Transport-Based Methods for Inference and Generation with Graphical Structure

Yidan Xu

Statistical learning posits a structured relationship between observed data and unobserved quantities — latent components underlying a mixture, counterfactual outcomes unobserved under the realized treatment assignment, or low-dimensional representations encoding complex generative factors — and makes inference over the parameters that govern this relationship. In each case, a graphical model encodes the structural assumptions through conditional independence and factorization, but inference over the resulting distributional objects demands tools that are stable under the geometric irregularities — limited overlap, high dimensionality, unknown model complexity — that arise in practice. This thesis develops a distributional framework that pairs graphical model structure with optimal transport geometry to address this need.
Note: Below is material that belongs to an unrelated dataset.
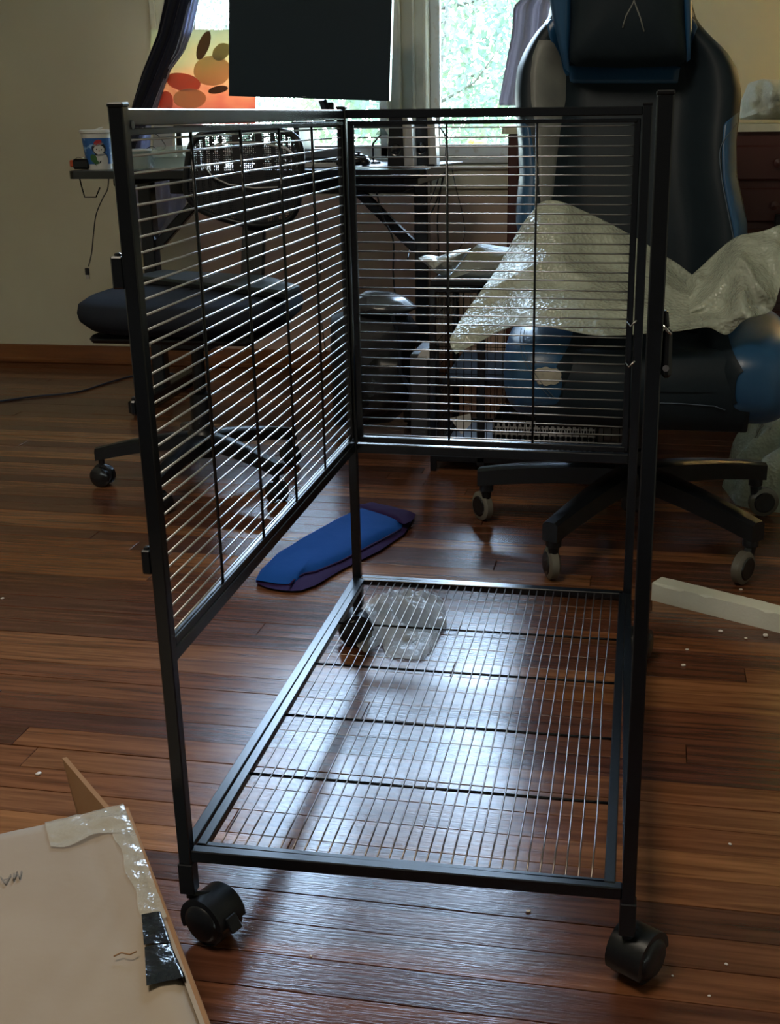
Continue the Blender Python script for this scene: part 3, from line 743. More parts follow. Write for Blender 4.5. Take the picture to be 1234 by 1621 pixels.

We apply the framework to causal inference under limited overlap, replacing density-ratio reweighting with geometrically stable transport maps and developing Wasserstein-based sensitivity analysis for partial identification; to structured generative modeling, introducing Structured Flow Autoencoders that combine conditional normalizing flows with latent graphical models via a novel flow matching objective; and to mixture model estimation, where Bayes fixed-point iteration and entropy-regularized semi-discrete optimal transport yield a geometry-driven approach to component recovery and model selection. Across all settings, the thesis demonstrates that replacing pointwise inference procedures with distributional, geometry-aware ones — anchored by graphical model structure — yields methods that are simultaneously more principled and more practically reliable.